Ardan Labs Blog on ·

After working in Go for some time now, I learned how to use an unbuffered channel to build a pool of goroutines. I like this implementation better than what is implemented in this post.  That being said, this post still has value in what it describes.

https://github.com/goinggo/work (https://github.com/goinggo/work)

Introduction

In my world of server development thread pooling has been the key to building robust code on the Microsoft stack. Microsoft has failed in .Net by giving each Process a single thread pool with thousands of threads and thinking they could manage the concurrency at runtime. Early on I realized this was never going to work. At least not for the servers I was developing.

When I was building servers in C/C++ using the Win32 API, I created a class that abstracted IOCP to give me thread pools I could post work into. This has always worked very well because I could define the number of threads in the pool and the concurrency level (the number of threads allowed to be active at any given time).  I ported this code for all of my C# development. If you want to learn more about this, I wrote an article years ago (http://www.theukwebdesigncompany.com/articles/iocp-thread-pooling.php (http://www.theukwebdesigncompany.com/articles/iocp-thread-pooling.php)). Using IOCP gave me the performance and flexibility I needed. BTW, the .NET thread pool uses IOCP underneath.

The idea of the thread pool is fairly simple. Work comes into the server and needs to get processed. Most of this work is asynchronous in nature but it doesn’t have to be. Many times the work is coming off a socket or from an internal routine. The thread pool queues up the work and then a thread from the pool is assigned to perform the work. The work is processed in the order it was received. The pool provides a great pattern for performing work efficiently. Spawning a new thread everytime work needs to be processed can put heavy loads on the operating system and cause major performance problems.

So how is the thread pool performance tuned? You need to identify the number of threads each pool should contain to get the work done the quickest. When all the routines are busy processing work, new work stays queued. You want this because at some point having more routines processing work slow things down. This can be for a myriad of reasons such as, the number of cores you have in your machine to the ability of your database to handle requests. During testing you can find that happy number.

I always start with looking at how many cores I have and the type of work being processed. Does this work get blocked and for how long on average. On the Microsoft stack I found that three active threads per core seemed to yield the best performance for most tasks. I have no idea yet what the numbers will be in Go.
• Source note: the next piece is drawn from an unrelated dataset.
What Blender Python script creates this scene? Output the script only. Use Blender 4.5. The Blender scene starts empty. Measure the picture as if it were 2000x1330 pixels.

You can also create different thread pools for the different types of work the server will need to process. Because each thread pool can be configured, you can spend time performance tuning the server for maximum throughput. Having this type of command and control to maximize performance is crucial.

In Go we don’t create threads but routines. The routines function like multi-threaded functions but Go manages the actual use of OS level threading. To learn more about concurrency in Go check out this document: http://golang.org/doc/effective_go.html#concurrency (http://golang.org/doc/effective_go.html#concurrency).

The packages I have created are called workpool and jobpool. These use the channel and go routine constructs to implement pooling.

Workpool

This package creates a pool of go routines that are dedicated to processing work posted into the pool. A single Go routine is used to queue the work. The queue routine provides the safe queuing of work, keeps track of the amount of work in the queue and reports an error if the queue is full.

Posting work into the queue is a blocking call. This is so the caller can verify that the work is queued. Counts for the number of active worker routines are maintained.